Only the lines from the start of the data through the one containing "pts.append((x_,y_,(.006+.022*rk.random()**2.6)*(1+.05*y_)))" belong in your answer; return them exactly.

◆ Given material:
⟨

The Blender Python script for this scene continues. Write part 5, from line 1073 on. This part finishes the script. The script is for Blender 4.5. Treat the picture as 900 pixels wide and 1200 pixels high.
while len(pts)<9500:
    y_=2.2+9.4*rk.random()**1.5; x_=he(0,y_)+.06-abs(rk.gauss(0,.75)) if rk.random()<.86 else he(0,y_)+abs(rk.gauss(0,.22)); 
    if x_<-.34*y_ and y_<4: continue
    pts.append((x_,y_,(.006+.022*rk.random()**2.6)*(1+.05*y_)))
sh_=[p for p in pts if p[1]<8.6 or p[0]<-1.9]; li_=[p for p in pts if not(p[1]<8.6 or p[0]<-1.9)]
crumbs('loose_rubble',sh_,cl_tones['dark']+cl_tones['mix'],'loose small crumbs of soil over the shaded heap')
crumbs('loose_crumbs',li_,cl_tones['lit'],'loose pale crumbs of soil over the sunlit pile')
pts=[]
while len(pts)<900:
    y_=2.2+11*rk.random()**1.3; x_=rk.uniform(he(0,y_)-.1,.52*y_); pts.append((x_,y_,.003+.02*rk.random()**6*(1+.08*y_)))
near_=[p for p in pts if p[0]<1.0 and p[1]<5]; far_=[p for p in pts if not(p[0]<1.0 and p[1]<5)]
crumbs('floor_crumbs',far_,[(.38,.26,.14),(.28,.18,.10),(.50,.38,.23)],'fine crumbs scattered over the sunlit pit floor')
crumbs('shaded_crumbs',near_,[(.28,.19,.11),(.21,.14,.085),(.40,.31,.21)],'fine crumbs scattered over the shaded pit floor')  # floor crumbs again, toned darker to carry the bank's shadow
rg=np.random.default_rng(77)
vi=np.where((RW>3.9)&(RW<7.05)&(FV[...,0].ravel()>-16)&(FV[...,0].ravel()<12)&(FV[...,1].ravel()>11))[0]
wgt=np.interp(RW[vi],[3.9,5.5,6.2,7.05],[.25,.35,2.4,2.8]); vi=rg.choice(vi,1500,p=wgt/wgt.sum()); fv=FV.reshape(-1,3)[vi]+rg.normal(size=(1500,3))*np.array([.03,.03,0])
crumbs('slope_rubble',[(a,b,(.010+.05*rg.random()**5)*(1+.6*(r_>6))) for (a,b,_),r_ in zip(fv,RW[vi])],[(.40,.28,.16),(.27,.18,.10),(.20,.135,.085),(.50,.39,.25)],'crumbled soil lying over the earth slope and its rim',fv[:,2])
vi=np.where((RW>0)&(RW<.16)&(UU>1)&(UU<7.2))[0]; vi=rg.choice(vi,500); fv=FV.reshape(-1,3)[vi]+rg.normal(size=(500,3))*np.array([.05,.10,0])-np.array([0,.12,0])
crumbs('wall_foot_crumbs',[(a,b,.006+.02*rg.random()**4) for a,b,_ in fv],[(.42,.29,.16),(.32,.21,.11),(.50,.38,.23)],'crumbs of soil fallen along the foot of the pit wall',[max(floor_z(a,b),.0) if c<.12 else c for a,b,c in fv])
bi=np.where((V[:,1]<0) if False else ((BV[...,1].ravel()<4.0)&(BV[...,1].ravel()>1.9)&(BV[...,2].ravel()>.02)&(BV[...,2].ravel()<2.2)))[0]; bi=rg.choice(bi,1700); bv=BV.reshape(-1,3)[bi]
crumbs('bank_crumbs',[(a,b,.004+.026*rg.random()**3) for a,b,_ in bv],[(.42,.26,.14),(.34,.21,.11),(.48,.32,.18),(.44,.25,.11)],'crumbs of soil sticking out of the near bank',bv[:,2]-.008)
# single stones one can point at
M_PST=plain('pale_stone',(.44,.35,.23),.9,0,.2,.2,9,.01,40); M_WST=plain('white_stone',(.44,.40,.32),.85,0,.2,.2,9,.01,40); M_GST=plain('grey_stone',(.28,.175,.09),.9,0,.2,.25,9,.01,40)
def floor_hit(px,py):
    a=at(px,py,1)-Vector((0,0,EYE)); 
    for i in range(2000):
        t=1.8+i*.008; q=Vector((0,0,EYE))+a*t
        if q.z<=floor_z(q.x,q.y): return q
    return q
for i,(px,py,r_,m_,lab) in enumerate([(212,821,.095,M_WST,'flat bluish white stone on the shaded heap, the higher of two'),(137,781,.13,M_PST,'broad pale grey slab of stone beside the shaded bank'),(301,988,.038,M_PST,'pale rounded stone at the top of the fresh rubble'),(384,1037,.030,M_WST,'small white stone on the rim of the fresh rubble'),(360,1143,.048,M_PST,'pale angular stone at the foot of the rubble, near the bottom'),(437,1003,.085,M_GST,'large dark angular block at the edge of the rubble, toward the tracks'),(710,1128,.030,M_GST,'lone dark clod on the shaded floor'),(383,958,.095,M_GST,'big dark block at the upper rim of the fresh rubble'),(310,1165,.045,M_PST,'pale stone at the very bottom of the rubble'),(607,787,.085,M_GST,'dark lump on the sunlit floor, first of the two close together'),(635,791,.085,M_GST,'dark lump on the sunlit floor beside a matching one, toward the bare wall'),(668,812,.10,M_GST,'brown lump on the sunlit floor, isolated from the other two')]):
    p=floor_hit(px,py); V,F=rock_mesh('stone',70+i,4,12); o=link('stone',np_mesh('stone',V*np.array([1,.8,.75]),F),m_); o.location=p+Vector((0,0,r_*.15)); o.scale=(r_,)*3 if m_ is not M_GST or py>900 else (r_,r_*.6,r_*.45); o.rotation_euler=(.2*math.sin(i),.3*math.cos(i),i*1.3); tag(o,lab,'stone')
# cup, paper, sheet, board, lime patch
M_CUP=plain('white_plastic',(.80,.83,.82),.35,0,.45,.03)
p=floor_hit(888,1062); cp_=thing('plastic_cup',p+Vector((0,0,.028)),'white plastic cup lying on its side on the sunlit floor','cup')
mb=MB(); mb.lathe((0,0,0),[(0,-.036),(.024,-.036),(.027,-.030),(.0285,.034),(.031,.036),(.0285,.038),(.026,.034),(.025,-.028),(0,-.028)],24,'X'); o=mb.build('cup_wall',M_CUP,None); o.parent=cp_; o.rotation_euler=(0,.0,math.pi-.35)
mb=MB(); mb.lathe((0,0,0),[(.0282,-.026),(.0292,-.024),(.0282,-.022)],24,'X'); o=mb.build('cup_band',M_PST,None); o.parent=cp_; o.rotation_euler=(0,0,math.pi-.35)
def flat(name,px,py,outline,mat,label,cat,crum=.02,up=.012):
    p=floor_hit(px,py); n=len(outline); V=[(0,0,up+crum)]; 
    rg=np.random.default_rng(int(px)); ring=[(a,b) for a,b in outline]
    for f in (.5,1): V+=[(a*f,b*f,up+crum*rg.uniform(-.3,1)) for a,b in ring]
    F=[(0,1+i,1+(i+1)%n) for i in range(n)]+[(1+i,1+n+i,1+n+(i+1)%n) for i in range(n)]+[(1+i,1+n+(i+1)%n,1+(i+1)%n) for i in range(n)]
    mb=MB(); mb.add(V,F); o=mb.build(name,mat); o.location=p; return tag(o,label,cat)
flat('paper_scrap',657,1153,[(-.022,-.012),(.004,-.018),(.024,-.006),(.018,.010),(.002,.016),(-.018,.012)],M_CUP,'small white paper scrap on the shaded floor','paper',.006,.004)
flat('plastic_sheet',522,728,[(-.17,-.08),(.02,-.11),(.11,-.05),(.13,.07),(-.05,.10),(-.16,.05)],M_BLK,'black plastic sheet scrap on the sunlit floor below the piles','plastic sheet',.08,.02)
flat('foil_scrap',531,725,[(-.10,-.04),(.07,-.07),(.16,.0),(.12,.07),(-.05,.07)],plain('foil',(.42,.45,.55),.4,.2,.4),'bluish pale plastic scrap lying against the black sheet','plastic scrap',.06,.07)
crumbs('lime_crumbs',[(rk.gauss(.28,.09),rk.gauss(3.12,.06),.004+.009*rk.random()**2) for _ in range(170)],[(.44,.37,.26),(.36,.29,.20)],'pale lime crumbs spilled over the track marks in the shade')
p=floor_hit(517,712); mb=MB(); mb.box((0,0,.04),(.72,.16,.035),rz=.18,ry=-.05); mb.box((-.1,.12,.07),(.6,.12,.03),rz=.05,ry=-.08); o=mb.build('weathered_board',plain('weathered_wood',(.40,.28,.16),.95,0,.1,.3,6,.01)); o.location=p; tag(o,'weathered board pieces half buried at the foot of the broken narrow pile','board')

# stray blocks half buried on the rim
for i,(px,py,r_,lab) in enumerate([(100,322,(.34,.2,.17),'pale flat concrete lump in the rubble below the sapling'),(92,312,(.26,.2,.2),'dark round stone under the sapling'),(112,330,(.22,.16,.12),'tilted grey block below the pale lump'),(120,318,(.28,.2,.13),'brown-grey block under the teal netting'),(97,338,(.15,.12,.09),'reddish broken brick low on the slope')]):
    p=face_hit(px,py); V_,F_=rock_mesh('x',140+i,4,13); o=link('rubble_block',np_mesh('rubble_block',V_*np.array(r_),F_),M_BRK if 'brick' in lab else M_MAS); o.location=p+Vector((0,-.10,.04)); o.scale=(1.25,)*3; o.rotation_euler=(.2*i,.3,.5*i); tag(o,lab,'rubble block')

⟩

◆ Correct answer:
The Blender Python script for this scene continues. Write part 5, from line 1073 on. This part finishes the script. The script is for Blender 4.5. Treat the picture as 900 pixels wide and 1200 pixels high.
while len(pts)<9500:
    y_=2.2+9.4*rk.random()**1.5; x_=he(0,y_)+.06-abs(rk.gauss(0,.75)) if rk.random()<.86 else he(0,y_)+abs(rk.gauss(0,.22)); 
    if x_<-.34*y_ and y_<4: continue
    pts.append((x_,y_,(.006+.022*rk.random()**2.6)*(1+.05*y_)))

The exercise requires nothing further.